Because the warehouse had been altered significantly over time, its demolition did not attract opposition. The N.W. 13th Avenue Historic District ends just one block to the southwest, which meant Heartline would avoid some scrutiny. But the project’s blueprints were subject to review by the city’s Design Commission and Bureau of Development Services as well as the Pearl District Neighborhood Association, which had the power to appeal the review decisions to the City Council.

The new architecture had to be right in both style and scale, so Security Properties decided on two separate structures, each responding to a different half of the district.

On the west side of the block is a five-story commercial building framed in wood, clad in brick and affixed with a raised loading dock to resemble the historic warehouses nearby. On the east is a sleek, 15-story tower of metal and glass offering 218 market-rate apartments.

The two halves share a public courtyard atop two levels of underground parking with 211 vehicle stalls and 350 bicycle stalls.

“What makes the Pearl District is, it’s a collection of smaller buildings,” said Bert Gregory, a principal with Mithun, the architect in Seattle that designed Heartline. “It seemed appropriate to have the two buildings and the open space on site. You wanted it to fit into the neighborhood.”

Though Heartline comprises 370,740 square feet of commercial, residential and retail space, the two buildings offer less square footage than would have been possible in a combined residential-commercial tower atop a podium on the same block.

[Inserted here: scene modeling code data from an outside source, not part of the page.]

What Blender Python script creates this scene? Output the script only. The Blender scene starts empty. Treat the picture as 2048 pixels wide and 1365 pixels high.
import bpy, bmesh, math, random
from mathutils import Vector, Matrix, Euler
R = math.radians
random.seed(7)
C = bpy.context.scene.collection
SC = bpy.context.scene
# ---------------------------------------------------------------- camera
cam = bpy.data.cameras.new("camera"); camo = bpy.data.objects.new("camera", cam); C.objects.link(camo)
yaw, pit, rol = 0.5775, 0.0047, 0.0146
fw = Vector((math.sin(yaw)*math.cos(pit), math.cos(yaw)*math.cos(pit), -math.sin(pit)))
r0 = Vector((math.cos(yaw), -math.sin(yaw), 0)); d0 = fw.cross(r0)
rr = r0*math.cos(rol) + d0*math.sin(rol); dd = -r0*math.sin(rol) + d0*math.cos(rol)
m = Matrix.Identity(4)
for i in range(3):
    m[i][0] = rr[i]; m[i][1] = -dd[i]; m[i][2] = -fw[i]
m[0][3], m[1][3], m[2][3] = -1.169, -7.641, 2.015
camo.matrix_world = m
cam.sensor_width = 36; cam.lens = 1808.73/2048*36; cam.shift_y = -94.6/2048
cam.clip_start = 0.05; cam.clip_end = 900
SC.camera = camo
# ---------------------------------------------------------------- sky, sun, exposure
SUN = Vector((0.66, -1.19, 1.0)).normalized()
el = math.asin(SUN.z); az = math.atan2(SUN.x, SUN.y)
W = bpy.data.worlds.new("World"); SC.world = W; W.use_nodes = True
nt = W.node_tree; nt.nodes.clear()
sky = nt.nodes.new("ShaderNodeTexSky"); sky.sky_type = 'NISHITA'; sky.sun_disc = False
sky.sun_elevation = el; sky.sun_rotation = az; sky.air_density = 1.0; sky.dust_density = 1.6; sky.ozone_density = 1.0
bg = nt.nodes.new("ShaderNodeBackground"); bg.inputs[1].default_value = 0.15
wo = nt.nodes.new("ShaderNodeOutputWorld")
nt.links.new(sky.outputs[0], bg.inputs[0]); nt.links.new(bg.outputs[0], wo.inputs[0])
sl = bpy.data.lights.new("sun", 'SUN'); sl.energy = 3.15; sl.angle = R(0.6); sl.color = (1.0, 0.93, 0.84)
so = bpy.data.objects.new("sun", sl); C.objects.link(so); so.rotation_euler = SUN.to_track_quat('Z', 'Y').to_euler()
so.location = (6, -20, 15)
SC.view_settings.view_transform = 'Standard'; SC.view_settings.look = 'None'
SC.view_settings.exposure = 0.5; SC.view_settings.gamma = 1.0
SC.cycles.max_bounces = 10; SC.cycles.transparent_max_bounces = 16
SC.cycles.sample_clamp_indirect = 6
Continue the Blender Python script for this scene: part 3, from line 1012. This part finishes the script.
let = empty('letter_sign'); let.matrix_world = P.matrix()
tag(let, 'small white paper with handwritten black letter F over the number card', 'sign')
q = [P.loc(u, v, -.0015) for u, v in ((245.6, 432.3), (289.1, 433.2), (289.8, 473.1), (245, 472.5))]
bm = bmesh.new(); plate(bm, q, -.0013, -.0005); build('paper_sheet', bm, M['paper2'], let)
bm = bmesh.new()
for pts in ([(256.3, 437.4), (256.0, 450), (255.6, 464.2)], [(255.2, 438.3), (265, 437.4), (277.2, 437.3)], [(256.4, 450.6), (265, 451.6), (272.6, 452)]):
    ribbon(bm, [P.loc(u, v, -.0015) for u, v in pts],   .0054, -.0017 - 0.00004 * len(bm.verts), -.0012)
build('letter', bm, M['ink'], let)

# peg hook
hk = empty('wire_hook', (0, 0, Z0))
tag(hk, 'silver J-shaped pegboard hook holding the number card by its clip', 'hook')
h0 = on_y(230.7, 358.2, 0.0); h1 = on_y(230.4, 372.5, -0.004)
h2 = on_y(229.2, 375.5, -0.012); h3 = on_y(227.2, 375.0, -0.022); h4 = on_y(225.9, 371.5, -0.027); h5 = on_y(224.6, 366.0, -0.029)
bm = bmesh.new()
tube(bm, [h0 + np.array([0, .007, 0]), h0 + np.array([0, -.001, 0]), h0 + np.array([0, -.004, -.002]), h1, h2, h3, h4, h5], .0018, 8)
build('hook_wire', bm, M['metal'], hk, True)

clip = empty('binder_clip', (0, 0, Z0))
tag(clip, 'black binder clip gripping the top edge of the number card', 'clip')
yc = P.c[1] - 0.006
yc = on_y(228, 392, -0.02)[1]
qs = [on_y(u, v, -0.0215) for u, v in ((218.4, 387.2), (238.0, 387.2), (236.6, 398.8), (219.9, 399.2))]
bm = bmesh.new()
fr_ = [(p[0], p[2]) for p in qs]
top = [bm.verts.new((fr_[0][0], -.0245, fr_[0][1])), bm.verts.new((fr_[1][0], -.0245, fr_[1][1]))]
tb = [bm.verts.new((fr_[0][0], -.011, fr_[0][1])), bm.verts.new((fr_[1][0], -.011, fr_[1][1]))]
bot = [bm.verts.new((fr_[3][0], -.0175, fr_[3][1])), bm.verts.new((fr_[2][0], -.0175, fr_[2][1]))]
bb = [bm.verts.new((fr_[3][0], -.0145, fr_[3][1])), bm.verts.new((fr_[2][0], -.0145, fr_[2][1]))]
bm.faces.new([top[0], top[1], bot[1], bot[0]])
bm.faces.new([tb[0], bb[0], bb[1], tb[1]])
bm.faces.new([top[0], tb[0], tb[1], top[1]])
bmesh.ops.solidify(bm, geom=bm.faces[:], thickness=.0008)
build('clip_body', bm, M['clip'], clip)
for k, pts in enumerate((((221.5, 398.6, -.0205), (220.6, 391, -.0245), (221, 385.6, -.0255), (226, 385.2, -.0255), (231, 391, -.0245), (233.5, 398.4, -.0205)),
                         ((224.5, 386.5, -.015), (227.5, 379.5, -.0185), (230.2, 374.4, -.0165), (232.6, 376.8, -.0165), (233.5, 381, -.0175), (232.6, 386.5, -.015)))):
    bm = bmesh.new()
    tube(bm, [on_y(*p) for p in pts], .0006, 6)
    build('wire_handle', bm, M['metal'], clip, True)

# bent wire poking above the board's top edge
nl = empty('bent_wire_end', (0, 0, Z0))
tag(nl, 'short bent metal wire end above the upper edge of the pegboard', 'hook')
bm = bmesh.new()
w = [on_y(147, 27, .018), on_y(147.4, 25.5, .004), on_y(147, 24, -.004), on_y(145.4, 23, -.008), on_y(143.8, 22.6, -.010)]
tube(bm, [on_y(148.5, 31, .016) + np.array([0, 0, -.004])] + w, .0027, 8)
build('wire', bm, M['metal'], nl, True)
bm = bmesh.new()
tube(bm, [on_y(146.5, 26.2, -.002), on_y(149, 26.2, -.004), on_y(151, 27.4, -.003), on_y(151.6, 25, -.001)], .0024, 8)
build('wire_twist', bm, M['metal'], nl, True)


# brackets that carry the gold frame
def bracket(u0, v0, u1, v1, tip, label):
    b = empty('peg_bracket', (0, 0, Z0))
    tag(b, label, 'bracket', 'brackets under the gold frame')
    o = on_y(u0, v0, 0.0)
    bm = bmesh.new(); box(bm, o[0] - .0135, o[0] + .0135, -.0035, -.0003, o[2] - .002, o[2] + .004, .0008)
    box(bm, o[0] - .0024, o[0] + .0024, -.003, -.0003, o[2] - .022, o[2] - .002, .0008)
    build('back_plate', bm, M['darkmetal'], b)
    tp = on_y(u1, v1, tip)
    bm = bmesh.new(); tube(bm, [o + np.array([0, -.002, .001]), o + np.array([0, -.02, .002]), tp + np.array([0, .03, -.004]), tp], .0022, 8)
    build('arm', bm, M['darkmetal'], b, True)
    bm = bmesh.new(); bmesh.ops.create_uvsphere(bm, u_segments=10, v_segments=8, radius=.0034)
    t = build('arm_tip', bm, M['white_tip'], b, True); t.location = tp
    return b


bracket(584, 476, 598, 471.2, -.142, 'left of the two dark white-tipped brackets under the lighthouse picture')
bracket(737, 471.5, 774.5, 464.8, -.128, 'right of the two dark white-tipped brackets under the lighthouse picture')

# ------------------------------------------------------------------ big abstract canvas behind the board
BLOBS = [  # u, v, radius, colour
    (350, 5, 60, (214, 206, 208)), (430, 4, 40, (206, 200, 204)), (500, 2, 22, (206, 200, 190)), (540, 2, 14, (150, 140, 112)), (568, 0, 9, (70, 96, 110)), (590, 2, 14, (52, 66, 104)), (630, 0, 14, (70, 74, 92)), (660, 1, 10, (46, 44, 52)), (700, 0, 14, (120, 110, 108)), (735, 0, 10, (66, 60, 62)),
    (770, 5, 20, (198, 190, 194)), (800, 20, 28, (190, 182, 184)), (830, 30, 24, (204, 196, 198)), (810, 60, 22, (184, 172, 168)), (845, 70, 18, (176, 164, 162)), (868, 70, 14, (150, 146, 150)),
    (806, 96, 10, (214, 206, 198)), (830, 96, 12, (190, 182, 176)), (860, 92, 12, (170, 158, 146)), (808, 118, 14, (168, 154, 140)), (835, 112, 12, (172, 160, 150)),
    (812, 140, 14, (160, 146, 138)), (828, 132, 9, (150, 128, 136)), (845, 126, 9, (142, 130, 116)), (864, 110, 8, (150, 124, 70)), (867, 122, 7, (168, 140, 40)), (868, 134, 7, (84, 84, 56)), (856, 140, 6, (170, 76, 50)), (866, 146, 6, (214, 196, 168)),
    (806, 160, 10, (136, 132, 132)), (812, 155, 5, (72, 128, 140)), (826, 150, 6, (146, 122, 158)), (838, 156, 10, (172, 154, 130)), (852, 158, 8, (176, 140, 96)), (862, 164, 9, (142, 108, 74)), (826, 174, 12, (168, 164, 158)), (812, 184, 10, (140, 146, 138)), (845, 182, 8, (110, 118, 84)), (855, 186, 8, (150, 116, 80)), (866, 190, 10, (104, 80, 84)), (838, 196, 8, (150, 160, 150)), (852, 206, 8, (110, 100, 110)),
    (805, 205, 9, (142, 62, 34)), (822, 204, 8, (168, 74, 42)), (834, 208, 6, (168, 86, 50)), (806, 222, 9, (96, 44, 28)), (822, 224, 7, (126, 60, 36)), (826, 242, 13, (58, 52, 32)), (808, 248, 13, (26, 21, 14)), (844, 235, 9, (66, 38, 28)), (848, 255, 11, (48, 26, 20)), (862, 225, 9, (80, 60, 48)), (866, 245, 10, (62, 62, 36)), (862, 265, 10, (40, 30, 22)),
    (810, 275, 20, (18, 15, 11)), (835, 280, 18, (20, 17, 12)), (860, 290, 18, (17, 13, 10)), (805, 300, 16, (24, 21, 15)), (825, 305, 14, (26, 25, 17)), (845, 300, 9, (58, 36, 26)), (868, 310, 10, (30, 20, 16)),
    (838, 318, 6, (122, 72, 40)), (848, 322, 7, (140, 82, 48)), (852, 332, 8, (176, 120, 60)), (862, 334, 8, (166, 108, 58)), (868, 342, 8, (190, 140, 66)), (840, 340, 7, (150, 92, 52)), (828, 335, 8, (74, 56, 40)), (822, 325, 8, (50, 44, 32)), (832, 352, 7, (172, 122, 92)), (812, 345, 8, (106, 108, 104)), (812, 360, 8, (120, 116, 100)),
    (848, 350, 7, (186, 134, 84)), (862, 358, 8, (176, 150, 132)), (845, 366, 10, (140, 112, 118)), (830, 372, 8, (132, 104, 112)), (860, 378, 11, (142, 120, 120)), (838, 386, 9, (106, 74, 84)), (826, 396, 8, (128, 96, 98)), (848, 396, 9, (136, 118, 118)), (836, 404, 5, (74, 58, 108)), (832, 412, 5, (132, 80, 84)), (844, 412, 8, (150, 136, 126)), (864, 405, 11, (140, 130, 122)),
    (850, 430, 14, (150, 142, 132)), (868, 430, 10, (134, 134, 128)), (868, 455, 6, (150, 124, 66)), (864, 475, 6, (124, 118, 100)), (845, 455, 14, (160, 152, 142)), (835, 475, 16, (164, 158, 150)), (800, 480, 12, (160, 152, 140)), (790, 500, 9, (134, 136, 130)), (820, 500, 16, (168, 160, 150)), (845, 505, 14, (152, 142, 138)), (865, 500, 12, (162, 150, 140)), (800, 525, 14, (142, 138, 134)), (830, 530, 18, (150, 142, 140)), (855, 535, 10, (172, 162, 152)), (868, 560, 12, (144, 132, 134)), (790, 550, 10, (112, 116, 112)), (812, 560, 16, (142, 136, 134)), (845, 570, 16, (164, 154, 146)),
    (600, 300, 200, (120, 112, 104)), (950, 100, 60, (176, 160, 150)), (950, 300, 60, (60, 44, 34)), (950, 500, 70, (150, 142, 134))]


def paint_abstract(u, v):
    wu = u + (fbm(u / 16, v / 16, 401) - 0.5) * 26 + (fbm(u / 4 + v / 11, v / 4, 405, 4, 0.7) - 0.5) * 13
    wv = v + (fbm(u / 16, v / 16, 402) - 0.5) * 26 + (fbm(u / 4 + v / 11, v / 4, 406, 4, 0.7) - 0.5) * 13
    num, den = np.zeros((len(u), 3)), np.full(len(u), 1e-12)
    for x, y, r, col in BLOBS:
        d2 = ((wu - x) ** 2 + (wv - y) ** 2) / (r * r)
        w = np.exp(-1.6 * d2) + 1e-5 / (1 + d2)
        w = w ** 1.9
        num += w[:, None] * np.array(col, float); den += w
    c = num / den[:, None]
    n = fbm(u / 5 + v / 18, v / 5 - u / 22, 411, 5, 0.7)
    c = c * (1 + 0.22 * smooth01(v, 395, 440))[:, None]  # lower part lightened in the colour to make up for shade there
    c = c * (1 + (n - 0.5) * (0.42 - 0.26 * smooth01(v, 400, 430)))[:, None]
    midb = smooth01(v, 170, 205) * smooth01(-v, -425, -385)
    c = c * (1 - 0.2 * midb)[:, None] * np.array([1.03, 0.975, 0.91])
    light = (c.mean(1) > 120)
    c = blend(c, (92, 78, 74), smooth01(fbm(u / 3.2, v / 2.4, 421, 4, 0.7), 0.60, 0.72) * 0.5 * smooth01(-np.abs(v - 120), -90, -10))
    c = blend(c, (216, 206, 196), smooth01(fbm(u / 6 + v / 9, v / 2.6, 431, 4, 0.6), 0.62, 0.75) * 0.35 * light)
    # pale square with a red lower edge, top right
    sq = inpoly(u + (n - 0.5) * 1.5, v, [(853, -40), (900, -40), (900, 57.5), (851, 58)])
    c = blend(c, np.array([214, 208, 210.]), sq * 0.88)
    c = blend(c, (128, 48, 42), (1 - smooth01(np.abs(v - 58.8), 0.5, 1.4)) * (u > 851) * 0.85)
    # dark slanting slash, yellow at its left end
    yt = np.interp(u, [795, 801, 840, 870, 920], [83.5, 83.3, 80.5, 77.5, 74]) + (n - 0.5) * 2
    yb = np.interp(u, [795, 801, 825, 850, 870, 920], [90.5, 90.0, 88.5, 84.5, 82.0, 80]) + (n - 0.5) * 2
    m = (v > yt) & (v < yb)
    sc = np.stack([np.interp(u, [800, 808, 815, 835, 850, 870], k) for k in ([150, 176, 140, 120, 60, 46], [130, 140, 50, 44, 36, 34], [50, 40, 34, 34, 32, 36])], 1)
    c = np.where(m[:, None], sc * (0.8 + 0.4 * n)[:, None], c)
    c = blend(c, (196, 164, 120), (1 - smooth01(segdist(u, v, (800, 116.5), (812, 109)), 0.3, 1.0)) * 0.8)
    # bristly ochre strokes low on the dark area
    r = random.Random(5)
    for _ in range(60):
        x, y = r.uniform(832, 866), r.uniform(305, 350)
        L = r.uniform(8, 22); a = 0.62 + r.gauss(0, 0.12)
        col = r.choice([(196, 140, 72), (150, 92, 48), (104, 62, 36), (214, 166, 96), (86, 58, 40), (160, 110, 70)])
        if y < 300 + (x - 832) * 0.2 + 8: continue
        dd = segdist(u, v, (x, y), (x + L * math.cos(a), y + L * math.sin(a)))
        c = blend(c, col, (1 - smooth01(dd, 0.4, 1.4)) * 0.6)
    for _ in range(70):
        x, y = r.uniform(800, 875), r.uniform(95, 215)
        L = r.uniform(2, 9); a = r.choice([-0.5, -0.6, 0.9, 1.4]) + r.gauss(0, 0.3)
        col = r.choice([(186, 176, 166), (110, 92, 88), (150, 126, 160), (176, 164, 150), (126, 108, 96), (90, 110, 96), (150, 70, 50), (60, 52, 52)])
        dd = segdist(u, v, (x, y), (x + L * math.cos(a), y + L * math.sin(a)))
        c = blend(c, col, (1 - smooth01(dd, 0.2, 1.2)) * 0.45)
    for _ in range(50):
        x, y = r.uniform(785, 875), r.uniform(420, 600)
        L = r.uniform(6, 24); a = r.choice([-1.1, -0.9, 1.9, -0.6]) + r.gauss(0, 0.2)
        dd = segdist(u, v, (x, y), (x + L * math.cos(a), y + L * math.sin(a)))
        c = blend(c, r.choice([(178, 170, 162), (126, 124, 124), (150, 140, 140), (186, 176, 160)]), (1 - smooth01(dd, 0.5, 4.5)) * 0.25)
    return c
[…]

“A lot of people want to maximize their density,” said Nathan Sasaki, executive director of Apex Real Estate Partners in Portland, which leased Heartline’s commercial space. “When you’re paying a lot for the dirt, you tend to see more podiums.”

He added: “This parcel, they happened to get at the right time and could approach it as less of a commodity-based podium building. They bought it before the market went from $300 to $600 a foot for the dirt.”

Also, codes for retrofitting masonry buildings like the warehouse that existed on the site have become increasingly stringent. That can add to the cost of a renovation.

“You think of industrial when you think of this neighborhood, but renovation is often more expensive than new construction,” Johnson, the consultant, said.

Initially, the developer planned only residential and ground-floor retail for the block; before Heartline, Security Properties had never developed commercial space. But in meetings with the Pearl District Neighborhood Association before embarking on the project, Security officials were surprised to hear a plea for office space.

“I think that creates a nice mix,” said Stanley Penkin, president of the association. “You put more eyes on the street, which I think is important. It creates more liveliness. It’s an opportunity for people to live and work in the same neighborhood.”

The project, which was completed this spring, has signed Vacasa, a vacation rental management company, as its anchor tenant. The 11-year lease covers 61,000 square feet of space on the top four floors of the five-story building. Even so, Security Properties wanted to hedge its bet, requesting that Mithun design into the commercial building the flexibility to convert to residential.

“We wanted to make sure we had a module and a window layout that would facilitate turning those floors into residential units,” Marasco said.

Heartline was approved by the neighborhood association and the volunteer Design Commission, which lauded Mithun for channeling the district’s influences — brick, a loading dock, limited height — without creating a caricature of them.

Even so, residents of two nearby condominium buildings appealed the approval, arguing that Heartline was blocking their views. A series of revisions to Portland’s zoning code, known as the Central City 2035 plan, have been taking effect, and the residents’ group, Preserve the Pearl, contended that city staff had erred in interpreting the code’s language to grant the project additional height.

“The zoning is fairly new in Portland allowing for taller buildings, and they’re getting built,” Marasco said. “It’s really in the forefront of everybody’s daily life now.” The City Council voted 5-0 to deny the appeal. That decision was then appealed to the state’s Land Use Board of Appeals, which affirmed it.

Although Heartline does not fall within the 13th Avenue Historic District, honoring the character of the nearby old buildings was important, said Tad Savinar, an urban designer and visual artist who is vice chairman of the Design Commission.

“Robert Morris made a piece in the ‘60s called ‘Box With the Sound of Its Own Making.’ It’s a square wooden box, but it plays a tape of the artist making the box. It’s a very hip, conceptual piece,” Savinar said. “Those old buildings on 13th remind me of that. You can almost hear the trucks unloading.”

Heartline’s commercial structure “has the material and the bulk of an old building,” he added, “but it’s completely contemporary, so it’s not a slave to that history.”